Car, à l’ère cybernétique, la citoyenneté est plus exigeante et appelle plus que jamais la vigilance du citoyen. Cette responsabilité accrue suggère que l’appartenance et l’attachement à un Etat et à la nation ne sont pas négociables et dépassent les intérêts primitifs et agrégaires de l’individu. La stabilité, la sécurité et la défense de l’espace cybernétique national apparaissent fondamentalement comme le projet et l’horizon indépassable du citoyen dont toute la manœuvre symbolique, politique, social et économique doit être focalisée vers la promotion de la nation et le rayonnement de l’Etat. L’ère cybernétique est ainsi un temps sensible où le narcissisme des individualités doit disparaître au profit de l’éclosion de la nation dans sa splendeur et de la consolidation de l’Etat pour la réalisation de ses prétentions stratégiques. Le citoyen, qui devient en soi le premier soldat doit intégrer et assumer sa responsabilité vis-à-vis du territoire cybernétique national et de l’ensemble de ses concitoyens dont il est l’unique garant du bonheur et de l’épanouissement intégral.
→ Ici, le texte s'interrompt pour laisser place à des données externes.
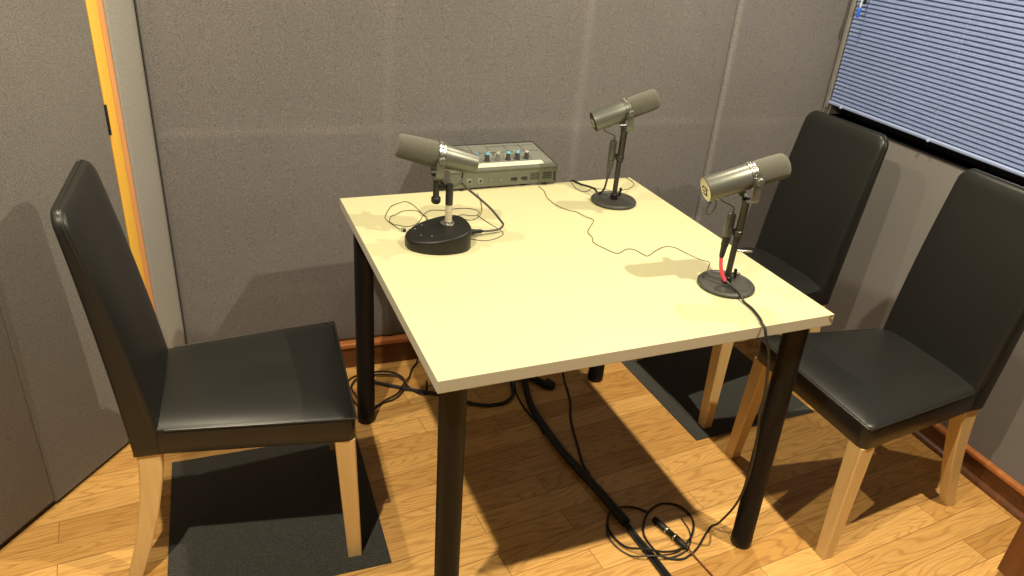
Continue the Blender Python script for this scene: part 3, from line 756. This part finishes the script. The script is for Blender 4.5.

En somme, cette réflexion qui est une démarche constitutive dans l’immense édifice de construction de la pensée stratégique camerounaise à l’ère du cyberespace, visait à lever un pan du voile dense et encore bien épais des problématiques contemporaines de sécurité et de défense nationales au Cameroun.
Bien plus, nous avons essayé de revisiter un concept phare de la philosophie politique de défense nationale camerounaise et en relever les ambiguïtés au regard des nécessités contemporaines qu’impose l’épanouissement structurel et stratégique du cyberespace. Il nous est ainsi apparu que la proximité entre le soldat et le citoyen va se faire de plus en plus évidente de même que l’impératif de prendre en compte les enjeux techniques et opérationnels de la cyberdéfense va se faire plus pressant.
Cette réalité sera le défi futur à relever pour la construction d’un dispositif de défense nationale pertinent et capable de saisir les enjeux de sécurité et de défense dans le cyberespace et maîtriser les contours du concept riche de défense populaire cybernétique qui va inspirer désormais le diptyque armée-nation.